VietNamNet Bridge - The increase in the number of big farms which do outsourcing for CP Group has contributed to serious pollution in many localities.

{keywords}

As CP Group, an agribusiness from Thailand, has been expanding its business in Vietnam for many years, the number of pig farms which raise pigs to provide to CP has soared.

CP Vietnam (CPV) has been transferring closed husbandry technology to Vietnamese farmers. About 3,000 farms have been set up nationwide, creating 400,000 jobs.

With no waste treatment systems, the waste from many of the pig farms as been discharged directly to the environment for many years. Analysts pointed out that the waste is one of the three main reasons behind pollution of the Buoi River.

The Vietnam Environment Administration (VEA) on May 17 issued a decision on imposing a VND3.9 billion fine on three companies which violated environment laws and discharged untreated waste water to the environment, causing the mass fish deaths in early May.

The three companies included Hoa Binh Sugar JSC, Hoa Binh Cassava Starch Plant and the pig farm for CP Group owned by Nguyen Ngoc Sang. 

The 2-hectare farm, set up 5-6 years ago, specializing in breeding pigs to provide to CP Group, has been forced to pay a fine of VND194 million and be suspended for three months.
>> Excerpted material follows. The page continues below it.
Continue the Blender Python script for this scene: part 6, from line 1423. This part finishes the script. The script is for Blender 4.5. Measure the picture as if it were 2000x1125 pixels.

The increase in the number of big farms which do outsourcing for CP Group has contributed to serious pollution in many localities.
A local man said the penalty on the pig farm is too light if compared with what the farm has caused to the local environment.

“The farm has been discharging waste directly to the environment for years,” he said. “With huge profit estimated at billions of dong a year, the penalty is not heavy enough to deter them.”

The farm, as seen by reporters, was just 200-300 meters from the nearest house. 

Under current laws, livestock farms must be at least 500 meters from residential quarters.

Not far from Sang’s farm, there was another farm taking shape. Locals feared with the loose management of local authorities, the locality would become a ‘hot spot’ for pollution in the near future.

"The pollution caused by pig farming is a complicated problem. If it cannot be settled immediately, it will become a danger,” said Nguyen Xuan Duong, deputy director of the Ministry of Agriculture and Rural Development’s Animal Husbandry Department.

“Any pig farm discovered as causing pollution and having no solution will be forced to shut down,” Duong said.

The official said that if Vietnam does not try to stop problems soon, it will fall into the same situation as China.